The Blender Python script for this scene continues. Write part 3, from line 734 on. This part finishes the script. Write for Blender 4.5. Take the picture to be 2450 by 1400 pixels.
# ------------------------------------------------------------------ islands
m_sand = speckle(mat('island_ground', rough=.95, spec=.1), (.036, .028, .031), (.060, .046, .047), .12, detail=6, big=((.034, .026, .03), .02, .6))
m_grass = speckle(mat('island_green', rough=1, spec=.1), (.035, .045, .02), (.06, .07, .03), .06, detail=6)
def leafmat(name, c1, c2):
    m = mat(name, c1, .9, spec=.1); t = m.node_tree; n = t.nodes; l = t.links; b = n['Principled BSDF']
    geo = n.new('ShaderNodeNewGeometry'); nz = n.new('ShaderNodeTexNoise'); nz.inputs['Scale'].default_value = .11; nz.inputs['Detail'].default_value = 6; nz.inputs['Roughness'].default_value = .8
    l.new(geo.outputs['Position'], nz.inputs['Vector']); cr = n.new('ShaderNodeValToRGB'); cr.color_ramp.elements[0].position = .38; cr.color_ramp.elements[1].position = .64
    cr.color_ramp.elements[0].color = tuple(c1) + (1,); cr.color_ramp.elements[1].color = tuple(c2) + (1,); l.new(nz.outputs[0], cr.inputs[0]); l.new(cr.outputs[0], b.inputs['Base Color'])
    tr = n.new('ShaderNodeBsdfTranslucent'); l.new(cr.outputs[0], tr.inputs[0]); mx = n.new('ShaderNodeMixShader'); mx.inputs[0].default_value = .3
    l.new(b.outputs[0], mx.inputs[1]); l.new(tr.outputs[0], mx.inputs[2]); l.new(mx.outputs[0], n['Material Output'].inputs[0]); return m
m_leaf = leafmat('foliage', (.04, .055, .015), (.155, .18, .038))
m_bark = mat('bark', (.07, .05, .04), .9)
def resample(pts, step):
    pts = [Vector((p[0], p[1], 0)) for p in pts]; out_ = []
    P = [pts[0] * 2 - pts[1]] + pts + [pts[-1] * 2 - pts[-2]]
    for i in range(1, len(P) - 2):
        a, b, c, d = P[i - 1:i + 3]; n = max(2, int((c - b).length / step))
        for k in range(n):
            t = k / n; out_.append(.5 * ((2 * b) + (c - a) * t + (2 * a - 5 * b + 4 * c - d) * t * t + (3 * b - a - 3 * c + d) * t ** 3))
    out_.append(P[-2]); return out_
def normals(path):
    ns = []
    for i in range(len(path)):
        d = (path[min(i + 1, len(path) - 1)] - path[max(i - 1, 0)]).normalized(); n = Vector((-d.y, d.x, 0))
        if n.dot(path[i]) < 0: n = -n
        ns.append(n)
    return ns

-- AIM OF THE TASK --
Copy out the full listing exactly.

-- OUTPUT FOR THIS EXERCISE --
The Blender Python script for this scene continues. Write part 3, from line 734 on. This part finishes the script. Write for Blender 4.5. Take the picture to be 2450 by 1400 pixels.
# ------------------------------------------------------------------ islands
m_sand = speckle(mat('island_ground', rough=.95, spec=.1), (.036, .028, .031), (.060, .046, .047), .12, detail=6, big=((.034, .026, .03), .02, .6))
m_grass = speckle(mat('island_green', rough=1, spec=.1), (.035, .045, .02), (.06, .07, .03), .06, detail=6)
def leafmat(name, c1, c2):
    m = mat(name, c1, .9, spec=.1); t = m.node_tree; n = t.nodes; l = t.links; b = n['Principled BSDF']
    geo = n.new('ShaderNodeNewGeometry'); nz = n.new('ShaderNodeTexNoise'); nz.inputs['Scale'].default_value = .11; nz.inputs['Detail'].default_value = 6; nz.inputs['Roughness'].default_value = .8
    l.new(geo.outputs['Position'], nz.inputs['Vector']); cr = n.new('ShaderNodeValToRGB'); cr.color_ramp.elements[0].position = .38; cr.color_ramp.elements[1].position = .64
    cr.color_ramp.elements[0].color = tuple(c1) + (1,); cr.color_ramp.elements[1].color = tuple(c2) + (1,); l.new(nz.outputs[0], cr.inputs[0]); l.new(cr.outputs[0], b.inputs['Base Color'])
    tr = n.new('ShaderNodeBsdfTranslucent'); l.new(cr.outputs[0], tr.inputs[0]); mx = n.new('ShaderNodeMixShader'); mx.inputs[0].default_value = .3
    l.new(b.outputs[0], mx.inputs[1]); l.new(tr.outputs[0], mx.inputs[2]); l.new(mx.outputs[0], n['Material Output'].inputs[0]); return m
m_leaf = leafmat('foliage', (.04, .055, .015), (.155, .18, .038))
m_bark = mat('bark', (.07, .05, .04), .9)
def resample(pts, step):
    pts = [Vector((p[0], p[1], 0)) for p in pts]; out_ = []
    P = [pts[0] * 2 - pts[1]] + pts + [pts[-1] * 2 - pts[-2]]
    for i in range(1, len(P) - 2):
        a, b, c, d = P[i - 1:i + 3]; n = max(2, int((c - b).length / step))
        for k in range(n):
            t = k / n; out_.append(.5 * ((2 * b) + (c - a) * t + (2 * a - 5 * b + 4 * c - d) * t * t + (3 * b - a - 3 * c + d) * t ** 3))
    out_.append(P[-2]); return out_
def normals(path):
    ns = []
    for i in range(len(path)):
        d = (path[min(i + 1, len(path) - 1)] - path[max(i - 1, 0)]).normalized(); n = Vector((-d.y, d.x, 0))
        if n.dot(path[i]) < 0: n = -n
        ns.append(n)
    return ns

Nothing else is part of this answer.